I always wondered, especially in creating Decision Trees, where the values of the probability of success or falure of such an option, were taken from? Is it from heuristics, simulation, or deductive reasoning, or past performance? Probability may be a God, but then, if they come from human guesses to the probabilistic amounts, are open to bias. Simulation is as only good as the model, and, as we are a long way off from modelling behavioral economics on herd mentality. Past performance, is it accurate enough to predict future performance? Maybe, but don't the markets change with the changing dynamics of the situation? As more money goes to the top 1%, might not they just collude and cause market imperfections? With the success of Warren Buffett, wont that make us all Value investors and reduce the penchant of the investors for Growth stocks ?

benson_te said...

Behavioral finance or economics mainly deal with the irrationality of investors, particularly the social cognitive and emotional biases, in contrast to the Efficient Market Theory (EMT) which assumes that the current market reflects all information. While the herd mentality or the comfort of the crowds is a subset of one such bias under investor irrationality.

Decision trees on the other hand are predictive models that are used for calculating or measuring conditional probabilities. In other words, decision trees can be utilized as an instrument or tool to construct multi-dimensional scenarios arising from different thought processes (logical, deductive, inferential, or emotional/cognitive biases). And by assigning the odds to its variegated scenarios one can expect to act accordingly. Of course, simulation models are only as good as those who construct them.

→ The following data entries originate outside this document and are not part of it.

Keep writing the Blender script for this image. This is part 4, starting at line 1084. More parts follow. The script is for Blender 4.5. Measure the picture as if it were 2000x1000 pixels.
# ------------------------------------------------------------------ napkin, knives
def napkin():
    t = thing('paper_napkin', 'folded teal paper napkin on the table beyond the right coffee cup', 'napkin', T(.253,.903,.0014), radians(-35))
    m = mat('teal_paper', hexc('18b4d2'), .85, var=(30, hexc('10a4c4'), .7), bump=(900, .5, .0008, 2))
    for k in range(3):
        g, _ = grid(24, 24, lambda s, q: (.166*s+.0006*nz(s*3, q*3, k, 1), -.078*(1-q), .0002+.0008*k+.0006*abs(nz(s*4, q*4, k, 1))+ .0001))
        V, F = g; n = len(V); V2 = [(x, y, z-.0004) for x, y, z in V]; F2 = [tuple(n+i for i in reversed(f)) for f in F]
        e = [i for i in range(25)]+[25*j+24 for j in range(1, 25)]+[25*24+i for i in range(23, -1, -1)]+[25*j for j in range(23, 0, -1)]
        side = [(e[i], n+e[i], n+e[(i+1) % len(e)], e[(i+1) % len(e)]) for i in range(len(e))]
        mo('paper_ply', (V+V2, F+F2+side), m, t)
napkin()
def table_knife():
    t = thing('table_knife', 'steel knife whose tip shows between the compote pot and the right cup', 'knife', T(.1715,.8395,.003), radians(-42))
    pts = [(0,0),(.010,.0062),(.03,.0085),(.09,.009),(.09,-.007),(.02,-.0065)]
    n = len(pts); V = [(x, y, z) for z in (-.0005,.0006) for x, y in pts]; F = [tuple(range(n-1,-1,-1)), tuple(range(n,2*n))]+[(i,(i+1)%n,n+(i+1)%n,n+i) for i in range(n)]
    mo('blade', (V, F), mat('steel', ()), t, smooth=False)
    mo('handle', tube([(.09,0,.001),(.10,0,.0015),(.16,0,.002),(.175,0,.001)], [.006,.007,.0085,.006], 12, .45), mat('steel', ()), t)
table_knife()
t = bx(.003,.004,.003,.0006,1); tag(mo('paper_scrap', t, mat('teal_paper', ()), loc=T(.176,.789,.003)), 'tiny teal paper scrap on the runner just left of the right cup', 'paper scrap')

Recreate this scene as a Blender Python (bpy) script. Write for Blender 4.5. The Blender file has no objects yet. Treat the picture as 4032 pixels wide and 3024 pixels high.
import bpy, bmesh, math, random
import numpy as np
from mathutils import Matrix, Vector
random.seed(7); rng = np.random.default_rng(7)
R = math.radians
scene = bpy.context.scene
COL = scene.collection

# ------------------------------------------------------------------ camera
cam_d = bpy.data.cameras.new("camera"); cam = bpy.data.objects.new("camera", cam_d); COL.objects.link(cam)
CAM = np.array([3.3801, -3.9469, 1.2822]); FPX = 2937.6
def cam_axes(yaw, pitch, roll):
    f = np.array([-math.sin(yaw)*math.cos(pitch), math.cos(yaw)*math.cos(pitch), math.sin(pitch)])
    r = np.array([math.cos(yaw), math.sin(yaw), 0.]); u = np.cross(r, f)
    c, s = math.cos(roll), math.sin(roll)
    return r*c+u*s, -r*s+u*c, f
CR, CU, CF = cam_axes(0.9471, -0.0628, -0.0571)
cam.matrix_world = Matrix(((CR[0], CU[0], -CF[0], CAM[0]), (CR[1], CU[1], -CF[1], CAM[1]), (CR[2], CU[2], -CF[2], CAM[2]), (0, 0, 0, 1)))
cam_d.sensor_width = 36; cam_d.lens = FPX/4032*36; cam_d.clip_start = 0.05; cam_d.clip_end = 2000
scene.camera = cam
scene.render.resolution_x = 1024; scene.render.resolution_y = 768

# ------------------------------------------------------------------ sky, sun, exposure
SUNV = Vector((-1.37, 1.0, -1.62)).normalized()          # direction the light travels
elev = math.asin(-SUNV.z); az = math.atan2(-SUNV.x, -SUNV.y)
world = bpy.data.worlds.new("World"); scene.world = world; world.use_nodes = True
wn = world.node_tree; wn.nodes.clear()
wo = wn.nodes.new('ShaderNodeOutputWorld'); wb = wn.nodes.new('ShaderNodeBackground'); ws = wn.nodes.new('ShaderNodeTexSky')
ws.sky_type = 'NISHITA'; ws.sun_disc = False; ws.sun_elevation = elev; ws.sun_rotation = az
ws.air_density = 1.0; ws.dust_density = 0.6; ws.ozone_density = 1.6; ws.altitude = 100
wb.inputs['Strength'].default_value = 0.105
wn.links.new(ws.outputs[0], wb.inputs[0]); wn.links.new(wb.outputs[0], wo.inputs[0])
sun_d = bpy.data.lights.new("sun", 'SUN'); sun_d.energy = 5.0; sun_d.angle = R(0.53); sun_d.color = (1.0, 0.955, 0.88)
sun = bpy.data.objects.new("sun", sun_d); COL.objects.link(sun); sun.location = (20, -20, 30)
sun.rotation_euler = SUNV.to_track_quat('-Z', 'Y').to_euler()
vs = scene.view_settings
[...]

Think the Long Term Capital Management (LTCM) fiasco in 1998. Despite the complex mathematical models developed and utilized by Nobel Laureates Myron Scholes and Robert Merton, they failed to anticipate the Russian government default on its debts which almost rippled to a systemic collapse following their $4.6 billion loss. According to Wikepidia.org, ``Thus the primary lesson of 1998 and the collapse of LTCM for Value at Risk (VaR) users is not a liquidity one, but more fundamentally that the underlying covariance matrix used in VaR analysis is not static but changes over time.” In short, a rigid model.

But according to Nicolas Taleb, ``Somehow they thought they could SCIENTIFICALLY “measure” their risks. They made absolutely no allowance in the LTCM episode for the possibility of their NOT(underscore-mine) understanding markets and their methods being wrong.” Hence, to Mr. Taleb, a case of overconfidence.

One must not forget that market dynamics are fluid enough to change structurally (financial innovation-derivatives, structured products, deepened capital markets, etc...), but investor psychology backed by human instincts (fear, greed and hope) are fundamentally what drives or underpins the cycles, be it economic, business or the financial markets.